AIM: For the listing below, give the count of lines containing "picture", and no other text.

A block of data
⁂

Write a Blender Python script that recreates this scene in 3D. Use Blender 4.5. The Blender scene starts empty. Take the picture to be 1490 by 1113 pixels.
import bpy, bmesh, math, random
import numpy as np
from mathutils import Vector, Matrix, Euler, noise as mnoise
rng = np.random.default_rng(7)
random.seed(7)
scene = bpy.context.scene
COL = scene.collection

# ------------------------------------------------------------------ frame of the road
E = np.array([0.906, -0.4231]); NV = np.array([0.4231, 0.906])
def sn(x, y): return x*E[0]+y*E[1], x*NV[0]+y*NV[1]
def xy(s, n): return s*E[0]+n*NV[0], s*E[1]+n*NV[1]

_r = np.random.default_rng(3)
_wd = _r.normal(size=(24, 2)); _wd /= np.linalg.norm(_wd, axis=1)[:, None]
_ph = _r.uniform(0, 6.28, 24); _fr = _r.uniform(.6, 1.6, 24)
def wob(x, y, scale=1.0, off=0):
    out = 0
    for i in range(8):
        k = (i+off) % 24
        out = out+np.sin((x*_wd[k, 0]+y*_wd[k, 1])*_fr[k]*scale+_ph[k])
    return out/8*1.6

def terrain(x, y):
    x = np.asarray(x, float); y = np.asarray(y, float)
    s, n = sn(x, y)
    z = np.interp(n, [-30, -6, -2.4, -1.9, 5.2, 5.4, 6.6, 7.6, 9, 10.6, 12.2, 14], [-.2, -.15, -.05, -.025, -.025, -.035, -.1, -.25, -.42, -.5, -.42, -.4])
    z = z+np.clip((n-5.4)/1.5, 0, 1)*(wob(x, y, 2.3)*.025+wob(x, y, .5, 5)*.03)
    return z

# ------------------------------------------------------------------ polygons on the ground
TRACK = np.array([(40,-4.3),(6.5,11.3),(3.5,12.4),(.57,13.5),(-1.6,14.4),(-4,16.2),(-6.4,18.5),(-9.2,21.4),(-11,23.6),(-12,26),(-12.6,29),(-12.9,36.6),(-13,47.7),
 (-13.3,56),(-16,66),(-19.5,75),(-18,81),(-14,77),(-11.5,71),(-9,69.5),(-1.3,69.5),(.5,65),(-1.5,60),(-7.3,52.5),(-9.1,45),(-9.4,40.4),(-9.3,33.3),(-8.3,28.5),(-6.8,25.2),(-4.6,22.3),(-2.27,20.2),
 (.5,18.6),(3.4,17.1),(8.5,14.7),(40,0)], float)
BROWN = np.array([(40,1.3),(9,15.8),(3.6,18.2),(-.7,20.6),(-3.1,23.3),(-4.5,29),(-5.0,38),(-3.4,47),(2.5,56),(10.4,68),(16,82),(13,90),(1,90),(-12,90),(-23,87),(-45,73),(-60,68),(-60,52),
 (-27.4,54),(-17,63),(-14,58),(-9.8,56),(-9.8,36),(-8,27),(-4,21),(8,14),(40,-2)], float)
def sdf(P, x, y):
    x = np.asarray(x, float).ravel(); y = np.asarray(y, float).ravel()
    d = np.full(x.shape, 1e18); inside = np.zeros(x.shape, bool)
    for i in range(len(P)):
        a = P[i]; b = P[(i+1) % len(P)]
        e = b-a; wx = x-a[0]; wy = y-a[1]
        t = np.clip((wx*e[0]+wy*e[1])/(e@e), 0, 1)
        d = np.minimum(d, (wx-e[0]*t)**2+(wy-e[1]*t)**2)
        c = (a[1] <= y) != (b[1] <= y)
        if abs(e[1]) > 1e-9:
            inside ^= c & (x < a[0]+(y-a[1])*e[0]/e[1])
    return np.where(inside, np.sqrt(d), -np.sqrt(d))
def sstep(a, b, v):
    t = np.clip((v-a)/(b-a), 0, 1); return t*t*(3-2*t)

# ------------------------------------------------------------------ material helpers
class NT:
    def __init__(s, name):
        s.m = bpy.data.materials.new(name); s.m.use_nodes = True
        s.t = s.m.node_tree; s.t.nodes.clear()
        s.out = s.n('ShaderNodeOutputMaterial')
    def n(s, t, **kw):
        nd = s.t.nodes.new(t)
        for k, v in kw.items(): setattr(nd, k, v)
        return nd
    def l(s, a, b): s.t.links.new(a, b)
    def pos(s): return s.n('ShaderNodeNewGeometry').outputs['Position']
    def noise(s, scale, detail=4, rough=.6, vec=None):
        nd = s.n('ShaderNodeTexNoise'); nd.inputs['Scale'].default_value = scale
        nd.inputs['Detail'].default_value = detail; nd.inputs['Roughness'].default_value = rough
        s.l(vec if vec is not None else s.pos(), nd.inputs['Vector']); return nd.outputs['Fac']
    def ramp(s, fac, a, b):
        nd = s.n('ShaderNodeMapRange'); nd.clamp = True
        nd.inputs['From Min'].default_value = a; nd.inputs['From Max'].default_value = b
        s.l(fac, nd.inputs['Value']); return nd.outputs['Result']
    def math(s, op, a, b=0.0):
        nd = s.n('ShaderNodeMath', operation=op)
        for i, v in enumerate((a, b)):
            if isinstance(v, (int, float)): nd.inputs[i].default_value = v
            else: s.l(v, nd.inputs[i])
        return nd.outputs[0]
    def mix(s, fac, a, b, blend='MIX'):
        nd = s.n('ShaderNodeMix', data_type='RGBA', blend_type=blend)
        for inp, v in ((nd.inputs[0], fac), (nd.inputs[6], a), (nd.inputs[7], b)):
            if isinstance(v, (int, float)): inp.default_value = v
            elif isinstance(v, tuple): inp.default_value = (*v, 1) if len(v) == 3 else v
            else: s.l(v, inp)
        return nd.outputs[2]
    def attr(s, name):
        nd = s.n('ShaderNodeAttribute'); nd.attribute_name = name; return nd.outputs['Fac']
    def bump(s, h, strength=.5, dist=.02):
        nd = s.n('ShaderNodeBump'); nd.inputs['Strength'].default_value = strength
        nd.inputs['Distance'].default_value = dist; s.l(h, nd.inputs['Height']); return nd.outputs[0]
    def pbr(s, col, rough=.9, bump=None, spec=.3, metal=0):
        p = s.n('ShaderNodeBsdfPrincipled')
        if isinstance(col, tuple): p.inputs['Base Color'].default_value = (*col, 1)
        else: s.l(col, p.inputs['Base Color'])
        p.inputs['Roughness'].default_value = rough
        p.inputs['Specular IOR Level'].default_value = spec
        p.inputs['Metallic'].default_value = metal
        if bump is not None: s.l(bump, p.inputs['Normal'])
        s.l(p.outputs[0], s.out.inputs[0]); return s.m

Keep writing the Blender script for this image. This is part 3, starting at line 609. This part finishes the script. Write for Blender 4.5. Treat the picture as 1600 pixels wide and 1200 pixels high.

⁂

ANSWER TO THE EXERCISE: 2